« 200 milliards d’euros de plus pour les entreprises »

Le projet de loi Pacte* a été adopté le 14 septembre en Commission spéciale. Comment les travaux avancent-ils ?
Le texte est en première lecture à l’Assemblée nationale. Nous y avons prévu 40 heures de débats dans le cadre du temps législatif programmé. A l’issue du processus parlementaire, nous pouvons espérer une promulgation de la loi pour 2019. Certains éléments tels que l’assouplissement des pactes Dutreil (loi de 2003 visant à alléger le coût fiscal de la transmission des entreprises familiales, NDLR) ou les dispositions purement fiscales ont été intégrées au projet de loi de Finances 2019. Le projet de loi Pacte porte déjà plus de 2.500 amendements. J’ai cosigné les amendements des rapporteurs thématiques. Et j’en ai déposé personnellement deux. L’un, adopté, sur la création de fonds de pérennité économique pour la détention et la transmission des actions des sociétés, sur le modèle des fondations actionnaires d’Europe du Nord notamment. L’autre destiné à l’évaluation de la loi Pacte après sa mise en œuvre et au suivi, sur des sujets clés.

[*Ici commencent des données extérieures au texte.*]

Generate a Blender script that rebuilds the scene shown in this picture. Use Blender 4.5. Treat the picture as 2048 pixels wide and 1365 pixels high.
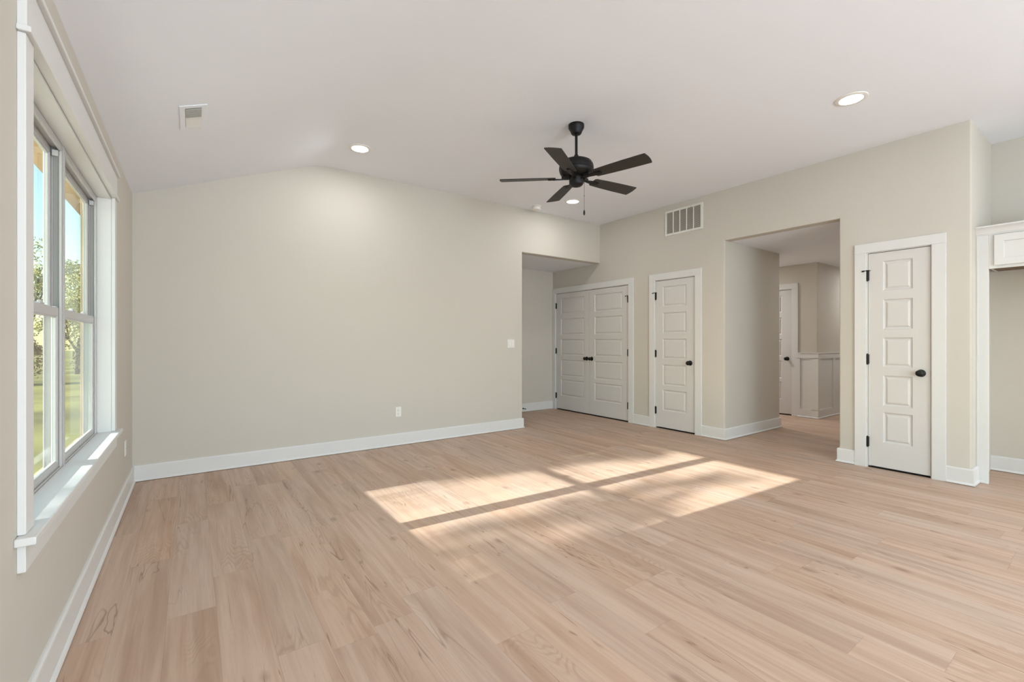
import bpy, bmesh, math, random
from mathutils import Vector, Matrix, Quaternion
D = bpy.data; C = bpy.context.scene.collection
for o in list(D.objects): D.objects.remove(o)
PI = math.pi

# ------------------------------------------------------------ camera, world, sun, exposure
scn = bpy.context.scene
cam = D.cameras.new('camera'); camo = D.objects.new('camera', cam); C.objects.link(camo)
cam.sensor_width = 36; cam.lens = 36*899.35/2048; cam.shift_y = 0.57/2048; cam.clip_start = .02; cam.clip_end = 400
camo.location = (0, 0, 1.2); camo.rotation_euler = (PI/2, 0, -math.atan(639.8/899.35))
scn.camera = camo
scn.view_settings.view_transform = 'Standard'; scn.view_settings.look = 'None'
scn.view_settings.gamma = 1; scn.view_settings.exposure = 0.21
scn.view_settings.use_curve_mapping = False

W = D.worlds.new('World'); scn.world = W; W.use_nodes = True
wn = W.node_tree.nodes; wl = W.node_tree.links
bg = wn['Background']; sky = wn.new('ShaderNodeTexSky'); sky.sky_type = 'NISHITA'; sky.sun_disc = False
sky.sun_elevation = math.radians(22.9); sky.sun_rotation = math.radians(-90); sky.air_density = 1.0; sky.dust_density = .6; sky.ozone_density = 1.6
skc = wn.new('ShaderNodeMix'); skc.data_type = 'RGBA'; skc.blend_type = 'MULTIPLY'; skc.inputs['Factor'].default_value = 1; skc.inputs['B'].default_value = (1.18, 1.16, .88, 1)
wl.new(sky.outputs[0], skc.inputs['A']); wl.new(skc.outputs['Result'], bg.inputs[0]); bg.inputs[1].default_value = .36

SUN_DIR = Vector((1, -.065, -.422)).normalized()
sl = D.lights.new('sun', 'SUN'); sl.energy = 13.5; sl.angle = .0093; sl.color = (1, .98, .96)
so = D.objects.new('sun', sl); C.objects.link(so); so.rotation_euler = SUN_DIR.to_track_quat('-Z', 'Y').to_euler(); so.location = (-20, 3, 10)

def area(name, loc, dirv, sx, sy, watt, col, parent=None, shape='RECTANGLE', spread=PI):
    l = D.lights.new(name, 'AREA'); l.shape = shape; l.size = sx; l.size_y = sy; l.energy = watt; l.color = col; l.spread = spread
    o = D.objects.new(name, l); C.objects.link(o); o.location = loc
    o.rotation_euler = Vector(dirv).to_track_quat('-Z', 'Y').to_euler(); o.parent = parent; return o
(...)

Pour le financement des entreprises, entre assurance-vie, épargne retraite et épargne salariale, quel sera le niveau du flux nouveau ?
Les mesures envisagées pourraient générer 200 milliards d’euros de plus pour le financement des entreprises, en particulier petites et moyennes (PME), compris le FCPR (fonds commun de placement à risques, NDLR) retail, le plan d’épargne en actions PME ou Eurocroissance.

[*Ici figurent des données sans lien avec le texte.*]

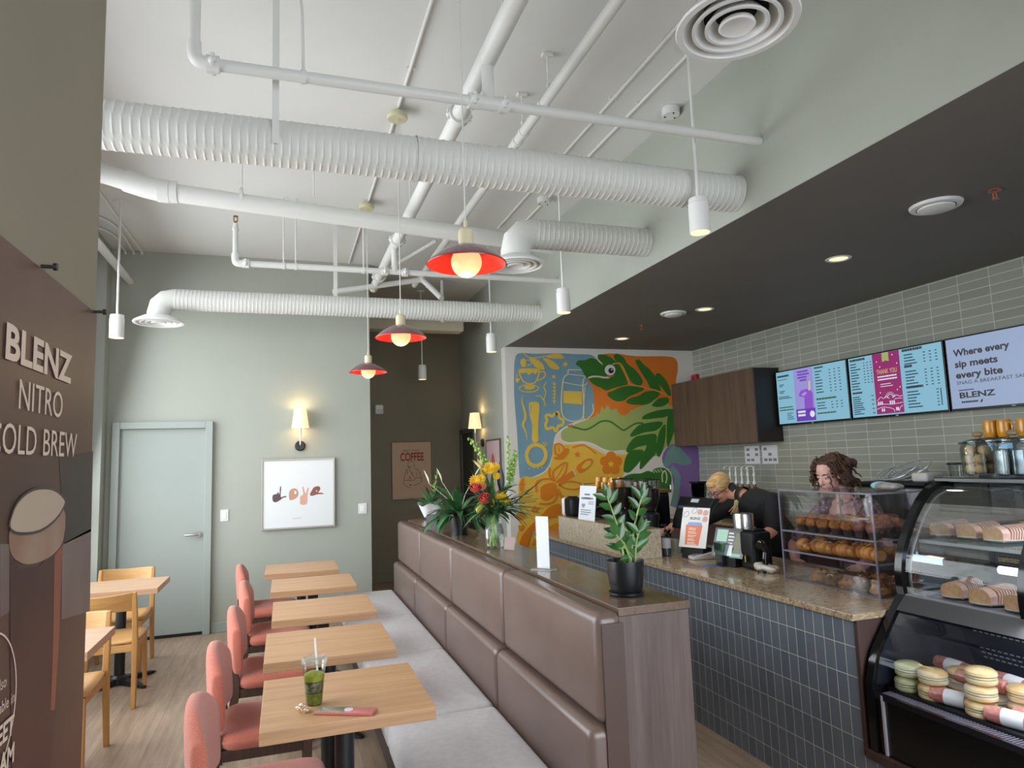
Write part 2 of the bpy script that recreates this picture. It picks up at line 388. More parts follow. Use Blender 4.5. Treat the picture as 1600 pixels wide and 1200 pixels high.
# dark door in the corridor side wall
d=MB();d.box(2.47,9.05,0,2.52,9.12,2.12).box(2.47,9.75,0,2.52,9.82,2.12).box(2.47,9.12,2.05,2.52,9.75,2.12)
DK=mat('dark_green_paint','#4c4f48',.5)
door2=struct(d.build('door_2',DK,smooth=0,bevel=.004))
MB().box(2.495,9.12,.02,2.509,9.75,2.05).build('door_leaf',mat('darker_door','#33352f',.5),door2,smooth=0)
struct(MB().box(-.71,7.735,0,.915,7.75,.1).build('baseboard_back',FR,smooth=0,bevel=.004))
struct(MB().box(.915,9.855,0,2.51,9.87,.12).build('baseboard_corridor',CORR,smooth=0,bevel=.004))
# ------------------------------------------------------------------ ducts, pipes and lamps under the ceiling
WH=mat('white_duct_paint','#d4d4d0',.55,var=.02,vs=3)
WHP=mat('white_pipe_paint','#dcdcd9',.42,var=.015,vs=4)
WHG=mat('white_enamel','#dededc',.35)
CREAM=mat('cream_box','#c9c3a0',.5)
BRASS=mat('brass','#a8794a',.35,.9)
def spiral(mb,x0,x1,y,z,r,pitch=.036,seam=.0034,n=40,slant=.06):
    """spiral lock-seam duct along x, with a helical ridge"""
    steps=int((x1-x0)/pitch*6);rings=[]
    for i in range(steps+1):
        x=x0+(x1-x0)*i/steps;rg=[]
        for k in range(n):
            a=2*PI*k/n;ph=((x-x0)/pitch+k/n)%1.0
            rr=r+(seam if ph<.15 or ph>.99 else 0)
            rg.append((x,y+rr*math.cos(a),z+rr*math.sin(a)))
        rings.append(rg)
    mb.loft(rings);return mb
def elbow(mb,x,y,z,r,ez,n=32,side=-1):
    """three-gore elbow: from a horizontal duct end at x (axis z=z) down to z=ez"""
    R_=r*1.25;rings=[]
    for i,a in enumerate((0,PI/6,PI/3,PI/2)):
        c=(x+side*R_*math.sin(a),z-R_*(1-math.cos(a)));rg=[]
        ca,sa=math.cos(a),math.sin(a);f=1/math.cos(PI/12) if 0<i<3 else 1
        for k in range(n):
            t=2*PI*k/n;u=r*math.sin(t)*f
            rg.append((c[0]+side*u*sa,y+r*math.cos(t),c[1]+u*ca))
        rings.append(rg)
    rings.append([(p[0],p[1],ez) for p in rings[-1]])
    if side<0:rings=[q[::-1] for q in rings]
    return mb.loft(rings),x+side*R_
def diffuser(parent,c,R_=.21):
    """round stepped-cone air diffuser, its face at height c.z"""
    m=MB();m.T=Matrix.Translation(V(c))
    m.lathe([(R_*.55,.06),(R_*.62,.055),(R_*.97,.014),(R_,.004),(R_*.985,-.004),(R_*.88,-.004),(R_*.86,.006),(R_*.6,.045)],n=48,cap=False)
    m.build('diffuser_rim',WHG,parent)
    m=MB();m.T=Matrix.Translation(V(c))
    for a,b in ((.73,.55),(.52,.36)):
        m.lathe([(R_*b,.05),(R_*a,.006),(R_*a*1.0,-.003),(R_*(a-.05),-.003),(R_*(b-.03),.046),(R_*b,.05)],n=40,cap=False)
    m.lathe([(0,.012),(R_*.28,.012),(R_*.3,.0),(R_*.27,-.005),(R_*.22,.001),(0,.004)],n=32,cap=False)
    m.build('diffuser_cone',WHG,parent)
    m=MB();m.T=Matrix.Translation(V(c));m.lathe([(0,.052),(R_*.55,.052),(R_*.55,.06),(0,.06)],n=32,cap=False);m.build('diffuser_throat',mat('dark_throat','#1d1d1d',.8),parent)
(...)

Comment pousser Eurocroissance ?
C’est un contrat d’assurance-vie complexe, nécessitant de la pédagogie. Par exemple, un reporting trimestriel sur l’assurance-vie a été adopté par amendement en commission. L’esprit du projet porte à développer l’éducation financière. Il vise aussi à stimuler la concurrence, par exemple en donnant accès à des fonds professionnels, c’est à dire de capital-risque.

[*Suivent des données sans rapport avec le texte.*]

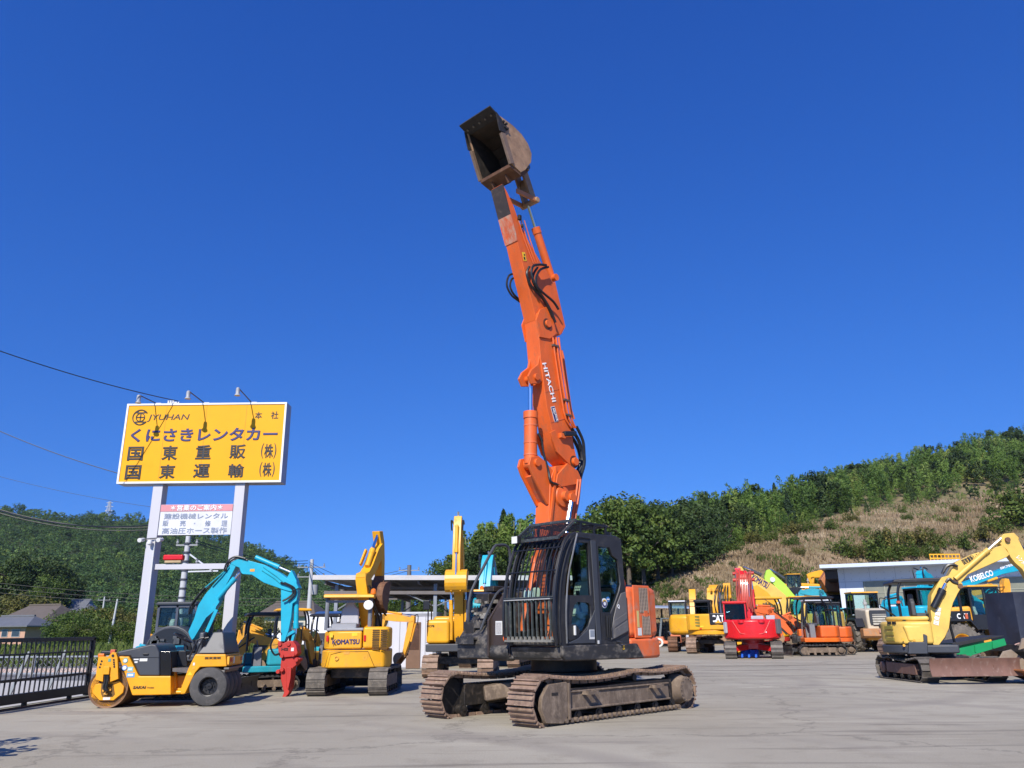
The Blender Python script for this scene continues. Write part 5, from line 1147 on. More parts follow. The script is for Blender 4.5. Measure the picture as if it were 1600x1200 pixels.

Qu’est-ce que « stimuler la concurrence » dans la retraite supplémentaire ?
Offrir à chacun une réponse selon ses besoins. Sortie en rente ou en capital : le législateur n’a pas à faire le choix pour l’épargnant. Surtout qu’il s’agit du troisième volet de la retraite, au-delà du régime de base et des retraites complémentaires. Il n’y a pas de fonds de pension en France : c’est un choix de société. L’épargne retraite est un plus, qui ne remet pas en cause le système par répartition – dont la réforme sera le sujet de 2019.
Pourquoi permettre le transfert des droits de plans d’épargne retraite d’entreprises et pas d’assurances-vie ?
L’épargne retraite est par définition longue et liée à l’entreprise. La possibilité de transférer des droits individuels s’explique : les carrières sont de plus en plus longues, mais aussi de plus en plus variées. En revanche, imposer les transferts dans l’assurance-vie conduirait les compagnies d’assurances à réduire leurs passifs. Ce serait contraire à l’effet global recherché par le projet Pacte, en risquant une baisse des investissements en actions.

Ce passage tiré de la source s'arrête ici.